• Short exercise
Write out the material exactly. Do not include the pictures.

• Data provided
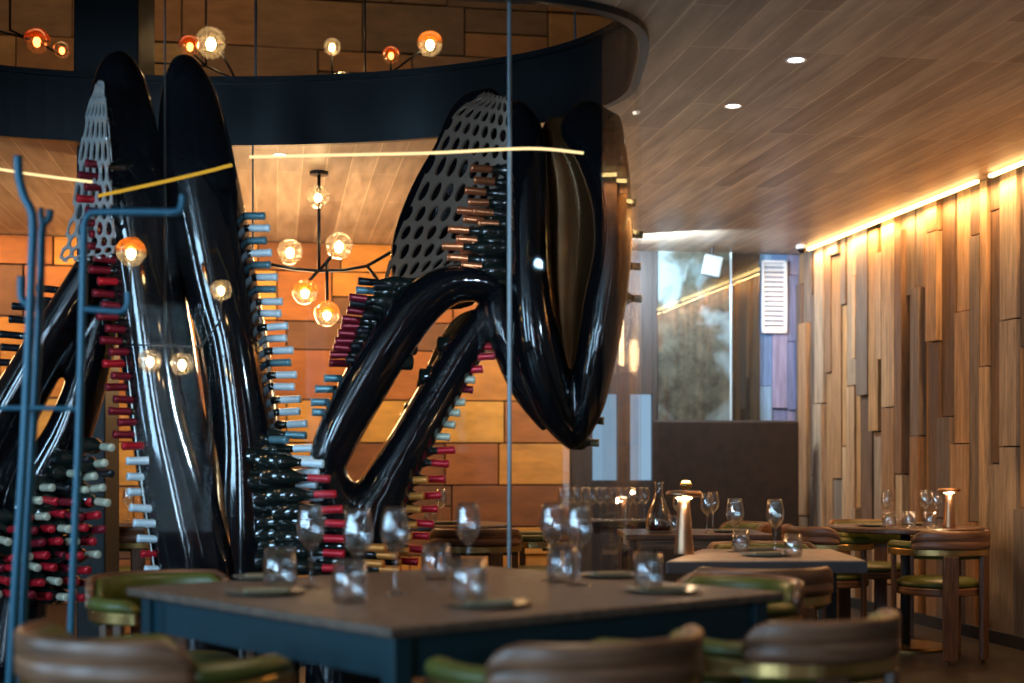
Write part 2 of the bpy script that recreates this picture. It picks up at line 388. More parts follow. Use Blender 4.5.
def block_wall(name, x0, x1, z0, z1, m, seed, yoff=0):
    rnd = random.Random(seed); bm = bmesh.new(); ang = math.atan(.167); rot = Matrix.Rotation(ang, 3, 'Z'); z = z0
    while z < z1:
        h = rnd.choice((.24, .30, .36, .42)); h = min(h, z1 - z); x = x0 - rnd.uniform(0, .5)
        if h < .05: break
        while x < x1:
            wd = rnd.uniform(.42, 1.15); a, b = max(x, x0), min(x + wd, x1); x += wd
            if b - a < .04: continue
            split = rnd.random() < .18 and h > .29
            dep = rnd.uniform(.04, .07); xc = (a + b) / 2
            for zz, hh in (((z + h / 2, h),) if not split else ((z + h * .25, h / 2), (z + h * .75, h / 2))):
                box(bm, (xc, backY(xc) + yoff - dep / 2, zz), ((b - a) / math.cos(ang) - .012, dep, hh - .012), rot)
        z += h
    o = struct(name, bm, m, bevel=.004)
    bm = bmesh.new(); xc = (x0 + x1) / 2; box(bm, (xc, backY(xc) + yoff + .05, (z0 + z1) / 2), ((x1 - x0) / math.cos(ang), .1, z1 - z0), rot)
    link('backing', bm, M['black_matt'], o); return o
block_wall('wall_back', -5.6, .50, 0, H, M['blocks'], 5)
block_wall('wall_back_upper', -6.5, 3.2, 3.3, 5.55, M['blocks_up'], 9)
bm = bmesh.new(); rnd = random.Random(4); z = 0
while z < H:
    h_ = rnd.choice((.3, .36, .42)); x = -7
    while x < 5.2:
        wd = rnd.uniform(.5, 1.1); box(bm, (x + wd / 2, -3.38, z + h_ / 2), (wd - .012, .08, min(h_, H - z) - .012)); x += wd
    z += h_
struct('wall_front', bm, M['blocks'])
bm = bmesh.new(); rnd = random.Random(8); y = -3.4
while y < 11.2:
    wd = rnd.uniform(.15, .35); box(bm, (-6.95, y + wd / 2, H / 2), (rnd.uniform(.04, .09), wd - .006, H)); y += wd
struct('wall_left', bm, M['planks'])
bm = bmesh.new(); rnd = random.Random(18); y = -3.4
while y < 4.4:
    wd = rnd.uniform(.15, .35); box(bm, (wallX(y + wd / 2) + .02, y + wd / 2, H / 2), (rnd.uniform(.04, .09), wd - .006, H), Matrix.Rotation(math.atan(.167), 3, 'Z')); y += wd
struct('wall_right_near', bm, M['planks'])
# right part of the back wall: dark post, window with daylight, rock, dark boards, boards coloured with blue daylight
ang = math.atan(.167); ROTB = Matrix.Rotation(ang, 3, 'Z')
def bx(px, Y=12.3): return (px - HX) / F * Y
def back_panel(bm, x0, x1, z0, z1, dep=.06, off=0.0):
    xc = (x0 + x1) / 2; box(bm, (xc, backY(xc) - off, (z0 + z1) / 2), ((x1 - x0) / math.cos(ang), dep, z1 - z0), ROTB)
bm = bmesh.new(); back_panel(bm, .50, bx(590), 0, H, .14); back_panel(bm, bx(616), bx(628), 0, H, .12); back_panel(bm, bx(651), bx(656), 0, H, .12); back_panel(bm, bx(590), bx(651), 0, 1.0, .1); back_panel(bm, bx(590), bx(651), 1.75, 3, .1)
struct('window_3', bm, M['darkboard'])
bm = bmesh.new(); back_panel(bm, bx(590), bx(651), 1.0, 1.75, .02, -.02); o = link('pane', bm, M['sky'], bpy.data.objects['window_3'])
bm = bmesh.new(); back_panel(bm, bx(656), bx(731), 0, H, .08); struct('wall_rock', bm, M['rock'])
bm = bmesh.new(); back_panel(bm, bx(731), bx(761), 0, H, .08); struct('wall_dark', bm, M['darkboard'])
bm = bmesh.new(); back_panel(bm, bx(656), bx(761), .3, H - .01, .012, .09); struct('window_4', bm, thin_glass('mirror_pane', (.9, .95, .96), 2.6, .0, top=.5))
bm = bmesh.new(); tube(bm, [(bx(731), backY(bx(731)) - .1, .3), (bx(731), backY(bx(731)) - .1, H)], .012); struct('trim_5', bm, pm('pale_edge', (.3, .42, .5), .3, .5))
board_wall('wall_corner', (bx(761), backY(bx(761)) - .02), (2.62, backY(2.62) - .02), 0, H, M['daylit_boards'], (.10, .17), (.5, 1.2), (0, .03), (.167, -1), 21)
# louvred vent on the corner boards
t = thing('louvre_vent', 'white louvred vent high on the boards tinted with blue daylight in the corner', 'vent', (bx(776), backY(bx(776)) - .075, 2.62), ang)
bm = bmesh.new()
for sx in (-1, 1): box(bm, (sx * .105, 0, 0), (.02, .03, .64))
for sz in (-1, 1): box(bm, (0, 0, sz * .31), (.23, .03, .02))
link('frame', bm, M['white'], t)
bm = bmesh.new()
for k in range(14): box(bm, (0, 0, -.28 + k * .043), (.19, .012, .032), Matrix.Rotation(R(-30), 3, 'X'))
link('slats', bm, M['white'], t)
# booth back / low partition
bm = bmesh.new(); x0, x1 = bx(653, 11.6), bx(803, 11.6); box(bm, ((x0 + x1) / 2, 11.62 + .167 * .5, .75), (x1 - x0, .12, 1.51), ROTB)
o = tag(link('booth_back', bm, M['booth'], bevel=.02), 'tall dark brown booth back under the grey rock panel', 'partition')
# LED cove strip
for k, (y0, y1, off) in enumerate(((9.07, 11.96, .13), (5.2, 8.9, .13))):
    bm = bmesh.new(); a, b = Vector((wallX(y0) - off, y0, 2.975)), Vector((wallX(y1) - off, y1, 2.975)); dd = b - a
    box(bm, (a + b) / 2, (.028, dd.length, .02), Matrix.Rotation(math.atan2(-dd.x, dd.y), 3, 'Z'))
    tag(link('led_strip_or_reflection', bm, M['strip']), ('glowing warm light strip along the ceiling edge above the plank wall, far length', 'glowing warm light strip above the plank wall nearest the camera')[k], 'light strip')
# downlights
for k, (px, py, lab) in enumerate(((796, 60, 'round white downlight in the plank ceiling, nearer of the two'), (733, 106, 'round white downlight in the plank ceiling, further of the two beside the glass'),
                     (280, 155, 'small round downlight in the far ceiling behind the tall black pods'))):
    c = G(px, py, H)
    t = thing('downlight', lab, 'downlight', (c.x, c.y, H))
    bm = bmesh.new(); lathe(bm, [(.036, -.001), (.048, -.004), (.048, 0), (.036, 0)], 28, close=True); link('bezel', bm, M['white'], t)
    bm = bmesh.new(); lathe(bm, [(0, -.001), (.036, -.001), (.036, .0), (0, .0)], 28); link('lens', bm, M['disc'], t)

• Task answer
Write part 2 of the bpy script that recreates this picture. It picks up at line 388. More parts follow. Use Blender 4.5.
def block_wall(name, x0, x1, z0, z1, m, seed, yoff=0):
    rnd = random.Random(seed); bm = bmesh.new(); ang = math.atan(.167); rot = Matrix.Rotation(ang, 3, 'Z'); z = z0
    while z < z1:
        h = rnd.choice((.24, .30, .36, .42)); h = min(h, z1 - z); x = x0 - rnd.uniform(0, .5)
        if h < .05: break
        while x < x1:
            wd = rnd.uniform(.42, 1.15); a, b = max(x, x0), min(x + wd, x1); x += wd
            if b - a < .04: continue
            split = rnd.random() < .18 and h > .29
            dep = rnd.uniform(.04, .07); xc = (a + b) / 2
            for zz, hh in (((z + h / 2, h),) if not split else ((z + h * .25, h / 2), (z + h * .75, h / 2))):
                box(bm, (xc, backY(xc) + yoff - dep / 2, zz), ((b - a) / math.cos(ang) - .012, dep, hh - .012), rot)
        z += h
    o = struct(name, bm, m, bevel=.004)
    bm = bmesh.new(); xc = (x0 + x1) / 2; box(bm, (xc, backY(xc) + yoff + .05, (z0 + z1) / 2), ((x1 - x0) / math.cos(ang), .1, z1 - z0), rot)
    link('backing', bm, M['black_matt'], o); return o
block_wall('wall_back', -5.6, .50, 0, H, M['blocks'], 5)
block_wall('wall_back_upper', -6.5, 3.2, 3.3, 5.55, M['blocks_up'], 9)
bm = bmesh.new(); rnd = random.Random(4); z = 0
while z < H:
    h_ = rnd.choice((.3, .36, .42)); x = -7
    while x < 5.2:
        wd = rnd.uniform(.5, 1.1); box(bm, (x + wd / 2, -3.38, z + h_ / 2), (wd - .012, .08, min(h_, H - z) - .012)); x += wd
    z += h_
struct('wall_front', bm, M['blocks'])
bm = bmesh.new(); rnd = random.Random(8); y = -3.4
while y < 11.2:
    wd = rnd.uniform(.15, .35); box(bm, (-6.95, y + wd / 2, H / 2), (rnd.uniform(.04, .09), wd - .006, H)); y += wd
struct('wall_left', bm, M['planks'])
bm = bmesh.new(); rnd = random.Random(18); y = -3.4
while y < 4.4:
    wd = rnd.uniform(.15, .35); box(bm, (wallX(y + wd / 2) + .02, y + wd / 2, H / 2), (rnd.uniform(.04, .09), wd - .006, H), Matrix.Rotation(math.atan(.167), 3, 'Z')); y += wd
struct('wall_right_near', bm, M['planks'])
# right part of the back wall: dark post, window with daylight, rock, dark boards, boards coloured with blue daylight
ang = math.atan(.167); ROTB = Matrix.Rotation(ang, 3, 'Z')
def bx(px, Y=12.3): return (px - HX) / F * Y
def back_panel(bm, x0, x1, z0, z1, dep=.06, off=0.0):
    xc = (x0 + x1) / 2; box(bm, (xc, backY(xc) - off, (z0 + z1) / 2), ((x1 - x0) / math.cos(ang), dep, z1 - z0), ROTB)
bm = bmesh.new(); back_panel(bm, .50, bx(590), 0, H, .14); back_panel(bm, bx(616), bx(628), 0, H, .12); back_panel(bm, bx(651), bx(656), 0, H, .12); back_panel(bm, bx(590), bx(651), 0, 1.0, .1); back_panel(bm, bx(590), bx(651), 1.75, 3, .1)
struct('window_3', bm, M['darkboard'])
bm = bmesh.new(); back_panel(bm, bx(590), bx(651), 1.0, 1.75, .02, -.02); o = link('pane', bm, M['sky'], bpy.data.objects['window_3'])
bm = bmesh.new(); back_panel(bm, bx(656), bx(731), 0, H, .08); struct('wall_rock', bm, M['rock'])
bm = bmesh.new(); back_panel(bm, bx(731), bx(761), 0, H, .08); struct('wall_dark', bm, M['darkboard'])
bm = bmesh.new(); back_panel(bm, bx(656), bx(761), .3, H - .01, .012, .09); struct('window_4', bm, thin_glass('mirror_pane', (.9, .95, .96), 2.6, .0, top=.5))
bm = bmesh.new(); tube(bm, [(bx(731), backY(bx(731)) - .1, .3), (bx(731), backY(bx(731)) - .1, H)], .012); struct('trim_5', bm, pm('pale_edge', (.3, .42, .5), .3, .5))
board_wall('wall_corner', (bx(761), backY(bx(761)) - .02), (2.62, backY(2.62) - .02), 0, H, M['daylit_boards'], (.10, .17), (.5, 1.2), (0, .03), (.167, -1), 21)
# louvred vent on the corner boards
t = thing('louvre_vent', 'white louvred vent high on the boards tinted with blue daylight in the corner', 'vent', (bx(776), backY(bx(776)) - .075, 2.62), ang)
bm = bmesh.new()
for sx in (-1, 1): box(bm, (sx * .105, 0, 0), (.02, .03, .64))
for sz in (-1, 1): box(bm, (0, 0, sz * .31), (.23, .03, .02))
link('frame', bm, M['white'], t)
bm = bmesh.new()
for k in range(14): box(bm, (0, 0, -.28 + k * .043), (.19, .012, .032), Matrix.Rotation(R(-30), 3, 'X'))
link('slats', bm, M['white'], t)
# booth back / low partition
bm = bmesh.new(); x0, x1 = bx(653, 11.6), bx(803, 11.6); box(bm, ((x0 + x1) / 2, 11.62 + .167 * .5, .75), (x1 - x0, .12, 1.51), ROTB)
o = tag(link('booth_back', bm, M['booth'], bevel=.02), 'tall dark brown booth back under the grey rock panel', 'partition')
# LED cove strip
for k, (y0, y1, off) in enumerate(((9.07, 11.96, .13), (5.2, 8.9, .13))):
    bm = bmesh.new(); a, b = Vector((wallX(y0) - off, y0, 2.975)), Vector((wallX(y1) - off, y1, 2.975)); dd = b - a
    box(bm, (a + b) / 2, (.028, dd.length, .02), Matrix.Rotation(math.atan2(-dd.x, dd.y), 3, 'Z'))
    tag(link('led_strip_or_reflection', bm, M['strip']), ('glowing warm light strip along the ceiling edge above the plank wall, far length', 'glowing warm light strip above the plank wall nearest the camera')[k], 'light strip')
# downlights
for k, (px, py, lab) in enumerate(((796, 60, 'round white downlight in the plank ceiling, nearer of the two'), (733, 106, 'round white downlight in the plank ceiling, further of the two beside the glass'),
                     (280, 155, 'small round downlight in the far ceiling behind the tall black pods'))):
    c = G(px, py, H)
    t = thing('downlight', lab, 'downlight', (c.x, c.y, H))
    bm = bmesh.new(); lathe(bm, [(.036, -.001), (.048, -.004), (.048, 0), (.036, 0)], 28, close=True); link('bezel', bm, M['white'], t)
    bm = bmesh.new(); lathe(bm, [(0, -.001), (.036, -.001), (.036, .0), (0, .0)], 28); link('lens', bm, M['disc'], t)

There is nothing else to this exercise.